What could be described as the typical fantasy fare, too, is interesting. CD Projekt Red delved deeper into real-world mythology than is typical – elves and dwarves are relegated to side characters while you’ll face obscure creatures from Eastern European and Asian folklore like djinn and the fabulously creepy – particularly when you stumble upon them when you’re woefully under-levelled, as I did – leshies.
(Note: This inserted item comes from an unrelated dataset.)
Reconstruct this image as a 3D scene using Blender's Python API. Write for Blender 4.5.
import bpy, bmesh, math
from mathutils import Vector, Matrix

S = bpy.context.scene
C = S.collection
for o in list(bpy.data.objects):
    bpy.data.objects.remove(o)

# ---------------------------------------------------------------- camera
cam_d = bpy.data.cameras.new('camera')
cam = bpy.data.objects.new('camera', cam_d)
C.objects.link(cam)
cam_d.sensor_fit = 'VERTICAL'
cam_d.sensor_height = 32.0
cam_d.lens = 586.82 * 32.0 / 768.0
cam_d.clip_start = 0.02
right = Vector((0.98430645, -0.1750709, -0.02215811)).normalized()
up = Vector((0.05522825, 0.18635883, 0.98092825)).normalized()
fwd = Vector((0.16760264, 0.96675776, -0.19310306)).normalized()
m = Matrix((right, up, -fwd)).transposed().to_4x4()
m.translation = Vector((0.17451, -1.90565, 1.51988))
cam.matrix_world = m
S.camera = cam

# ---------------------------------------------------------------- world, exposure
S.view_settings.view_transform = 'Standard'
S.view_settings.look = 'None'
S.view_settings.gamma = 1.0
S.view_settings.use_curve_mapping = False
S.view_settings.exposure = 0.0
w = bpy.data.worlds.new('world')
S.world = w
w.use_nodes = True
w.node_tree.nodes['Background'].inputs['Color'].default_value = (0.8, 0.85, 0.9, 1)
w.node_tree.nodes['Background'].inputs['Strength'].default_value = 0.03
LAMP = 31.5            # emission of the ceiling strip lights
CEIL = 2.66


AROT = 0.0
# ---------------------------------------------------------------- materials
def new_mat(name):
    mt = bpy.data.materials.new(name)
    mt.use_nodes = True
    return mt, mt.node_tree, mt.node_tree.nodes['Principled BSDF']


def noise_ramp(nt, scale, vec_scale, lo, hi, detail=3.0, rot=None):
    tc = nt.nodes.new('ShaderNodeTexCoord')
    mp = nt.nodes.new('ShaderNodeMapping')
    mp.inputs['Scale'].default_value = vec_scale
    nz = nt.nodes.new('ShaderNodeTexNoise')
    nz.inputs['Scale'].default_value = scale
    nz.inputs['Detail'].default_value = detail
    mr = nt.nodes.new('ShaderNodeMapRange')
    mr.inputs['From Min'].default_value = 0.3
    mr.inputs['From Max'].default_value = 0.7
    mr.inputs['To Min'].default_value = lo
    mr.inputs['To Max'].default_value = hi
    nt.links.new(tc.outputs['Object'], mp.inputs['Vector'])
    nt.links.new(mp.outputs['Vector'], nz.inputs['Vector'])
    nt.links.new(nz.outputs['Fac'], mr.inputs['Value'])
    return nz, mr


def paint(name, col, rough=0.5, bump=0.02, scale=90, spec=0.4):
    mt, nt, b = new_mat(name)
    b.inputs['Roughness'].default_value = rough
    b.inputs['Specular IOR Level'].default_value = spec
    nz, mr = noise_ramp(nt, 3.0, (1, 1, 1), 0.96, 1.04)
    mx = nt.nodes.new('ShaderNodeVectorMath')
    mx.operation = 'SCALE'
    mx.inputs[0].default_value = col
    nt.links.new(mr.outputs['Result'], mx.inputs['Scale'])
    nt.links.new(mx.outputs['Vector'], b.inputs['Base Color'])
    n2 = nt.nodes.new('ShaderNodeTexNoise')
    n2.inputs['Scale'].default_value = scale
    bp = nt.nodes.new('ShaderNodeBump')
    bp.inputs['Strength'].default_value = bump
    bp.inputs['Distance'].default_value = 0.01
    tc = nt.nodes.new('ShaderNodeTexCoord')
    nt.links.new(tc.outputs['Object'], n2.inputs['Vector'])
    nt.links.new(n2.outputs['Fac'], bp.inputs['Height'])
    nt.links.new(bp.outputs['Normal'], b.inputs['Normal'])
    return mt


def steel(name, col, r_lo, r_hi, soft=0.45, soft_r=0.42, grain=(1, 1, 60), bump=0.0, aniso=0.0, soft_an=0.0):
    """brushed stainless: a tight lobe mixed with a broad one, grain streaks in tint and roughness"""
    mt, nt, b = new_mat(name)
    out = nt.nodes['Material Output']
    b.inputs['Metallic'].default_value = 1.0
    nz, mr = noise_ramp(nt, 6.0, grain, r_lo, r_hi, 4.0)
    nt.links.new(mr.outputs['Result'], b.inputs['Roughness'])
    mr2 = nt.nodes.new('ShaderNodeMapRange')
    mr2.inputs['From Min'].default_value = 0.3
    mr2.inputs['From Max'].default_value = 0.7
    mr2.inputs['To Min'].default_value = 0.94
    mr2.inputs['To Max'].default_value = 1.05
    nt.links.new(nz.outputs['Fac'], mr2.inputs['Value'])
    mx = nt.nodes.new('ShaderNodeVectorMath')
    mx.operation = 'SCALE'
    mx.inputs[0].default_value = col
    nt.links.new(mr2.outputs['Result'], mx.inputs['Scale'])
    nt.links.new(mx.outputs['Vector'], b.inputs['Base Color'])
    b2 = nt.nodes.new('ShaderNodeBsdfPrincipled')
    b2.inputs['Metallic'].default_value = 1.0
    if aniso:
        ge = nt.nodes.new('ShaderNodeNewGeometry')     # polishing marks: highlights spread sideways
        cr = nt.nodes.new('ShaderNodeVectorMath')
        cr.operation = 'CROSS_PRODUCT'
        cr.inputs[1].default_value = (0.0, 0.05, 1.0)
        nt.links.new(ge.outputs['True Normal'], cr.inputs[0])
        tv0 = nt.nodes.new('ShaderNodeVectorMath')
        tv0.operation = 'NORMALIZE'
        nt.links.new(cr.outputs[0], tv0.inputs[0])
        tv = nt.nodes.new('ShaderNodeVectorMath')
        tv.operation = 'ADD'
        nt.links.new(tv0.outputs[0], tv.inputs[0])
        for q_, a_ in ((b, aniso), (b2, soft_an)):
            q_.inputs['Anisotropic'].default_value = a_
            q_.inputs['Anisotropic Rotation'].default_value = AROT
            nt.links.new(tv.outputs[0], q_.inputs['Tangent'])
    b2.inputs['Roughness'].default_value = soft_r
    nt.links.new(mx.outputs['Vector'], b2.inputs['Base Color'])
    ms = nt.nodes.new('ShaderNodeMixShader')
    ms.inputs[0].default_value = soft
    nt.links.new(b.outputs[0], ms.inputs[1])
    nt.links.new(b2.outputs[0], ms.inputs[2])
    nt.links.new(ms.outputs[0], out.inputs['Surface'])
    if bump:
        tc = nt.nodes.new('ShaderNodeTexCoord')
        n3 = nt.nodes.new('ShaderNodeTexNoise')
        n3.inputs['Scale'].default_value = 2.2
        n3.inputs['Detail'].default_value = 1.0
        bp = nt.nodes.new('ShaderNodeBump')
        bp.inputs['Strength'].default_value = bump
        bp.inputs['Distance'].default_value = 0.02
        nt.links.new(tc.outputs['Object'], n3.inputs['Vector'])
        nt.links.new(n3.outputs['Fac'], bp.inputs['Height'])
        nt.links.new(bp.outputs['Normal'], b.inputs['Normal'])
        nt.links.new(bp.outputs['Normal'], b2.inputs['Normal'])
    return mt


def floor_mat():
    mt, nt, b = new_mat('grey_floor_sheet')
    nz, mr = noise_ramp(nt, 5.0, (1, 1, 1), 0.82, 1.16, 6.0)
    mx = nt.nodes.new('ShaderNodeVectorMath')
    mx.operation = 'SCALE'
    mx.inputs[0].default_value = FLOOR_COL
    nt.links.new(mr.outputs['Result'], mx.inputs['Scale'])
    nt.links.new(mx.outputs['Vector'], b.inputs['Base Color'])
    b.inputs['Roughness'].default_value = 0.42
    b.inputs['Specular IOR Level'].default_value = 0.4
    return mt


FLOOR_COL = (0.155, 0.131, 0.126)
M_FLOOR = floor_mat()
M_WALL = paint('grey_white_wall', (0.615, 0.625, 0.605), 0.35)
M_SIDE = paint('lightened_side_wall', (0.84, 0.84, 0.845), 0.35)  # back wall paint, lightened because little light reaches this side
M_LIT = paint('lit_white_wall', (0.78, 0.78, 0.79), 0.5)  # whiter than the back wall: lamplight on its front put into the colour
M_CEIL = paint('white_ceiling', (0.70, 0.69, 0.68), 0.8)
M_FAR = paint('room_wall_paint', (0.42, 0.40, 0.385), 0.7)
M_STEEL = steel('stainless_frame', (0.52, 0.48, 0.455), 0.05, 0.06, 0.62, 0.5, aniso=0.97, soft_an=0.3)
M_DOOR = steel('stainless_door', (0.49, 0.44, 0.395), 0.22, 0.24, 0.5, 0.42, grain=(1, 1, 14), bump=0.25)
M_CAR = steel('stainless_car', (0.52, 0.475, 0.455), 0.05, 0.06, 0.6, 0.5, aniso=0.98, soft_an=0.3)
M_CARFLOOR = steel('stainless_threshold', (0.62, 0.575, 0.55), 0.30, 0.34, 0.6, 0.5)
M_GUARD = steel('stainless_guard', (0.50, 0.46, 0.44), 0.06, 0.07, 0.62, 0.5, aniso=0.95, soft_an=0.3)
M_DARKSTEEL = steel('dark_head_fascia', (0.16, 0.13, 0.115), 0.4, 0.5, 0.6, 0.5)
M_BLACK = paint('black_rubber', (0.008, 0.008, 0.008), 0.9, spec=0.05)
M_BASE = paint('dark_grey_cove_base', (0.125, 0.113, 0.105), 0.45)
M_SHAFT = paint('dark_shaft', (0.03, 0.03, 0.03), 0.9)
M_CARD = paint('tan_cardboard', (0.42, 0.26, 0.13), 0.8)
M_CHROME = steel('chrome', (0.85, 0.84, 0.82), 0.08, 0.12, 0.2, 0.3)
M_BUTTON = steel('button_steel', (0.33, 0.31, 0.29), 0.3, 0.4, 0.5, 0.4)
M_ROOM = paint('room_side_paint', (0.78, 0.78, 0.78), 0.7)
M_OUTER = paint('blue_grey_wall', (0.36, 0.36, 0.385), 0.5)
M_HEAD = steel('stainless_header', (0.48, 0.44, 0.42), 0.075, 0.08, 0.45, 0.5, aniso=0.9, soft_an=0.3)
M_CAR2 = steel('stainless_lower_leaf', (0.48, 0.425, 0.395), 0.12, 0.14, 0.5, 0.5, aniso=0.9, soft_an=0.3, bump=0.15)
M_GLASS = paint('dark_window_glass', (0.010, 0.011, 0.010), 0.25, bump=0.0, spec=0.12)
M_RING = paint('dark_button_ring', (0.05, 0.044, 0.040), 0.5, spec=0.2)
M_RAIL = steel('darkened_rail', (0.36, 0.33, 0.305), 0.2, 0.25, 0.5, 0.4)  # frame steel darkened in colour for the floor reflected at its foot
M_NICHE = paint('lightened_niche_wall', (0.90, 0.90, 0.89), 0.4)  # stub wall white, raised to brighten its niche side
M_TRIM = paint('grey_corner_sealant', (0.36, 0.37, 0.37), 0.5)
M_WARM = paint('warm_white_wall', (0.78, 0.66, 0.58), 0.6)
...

I mentioned before, apropos Metro 2033, that I often find Eastern European takes on sci-fi and fantasy refreshing next to the predictable English-language offerings around at the moment, and the Witcher series is a big part of that.

It took me months to get through The Witcher 3’s main campaign, and it’s still in my PS4’s drive as I find new secrets and work my way through the first and smallest expansion – and CDPR’s positive approach to DLC in these cynical times deserves commendation on its own. Sadly I don’t think I’ll be able to justify the gorgeous Blood and Wine expansion as a contender for the Best of 2016, but I suspect it wouldn’t be undeserved. A superb game.

Best of 2015 #2: Bloodborne

BloodborneI’m still yet to get further than about ten hours into a Souls game, and that trend continues with this spiritual sequel. I’m afraid I just don’t have the nerves, nor the patience, for it these days. But even if I couldn’t get to the end, this is probably my favourite of the lot.

It’s slicker and significantly less janky, more focused on timing, aggression and combat skill than skulking along behind a shield. Also gone is the medieval European fantasy setting, which had its own take on the style but inevitably felt limited because, honestly, what is there left to do with knights and dragons?

I’d been saying for a long time that Assassin’s Creed should do Victorian London, and in the year that it happened, this did it better. This isn’t precisely Victorian London, of course – more like the comic book take on that era of Guy Ritchie’s Sherlock Holmes movies crossed with a dash of Lovecraft – but it’s really wonderful. Oppressive, frightening, unique and filled with much more personality for that unique brand of minimalist storytelling than swords and sorcery.

The one prediction I can make about Dark Souls III with reasonable certainty is that I won’t finish it. But although that’s not a criticism in my case, what may be is that I’m far less interested in another romp through ruined castles after playing this.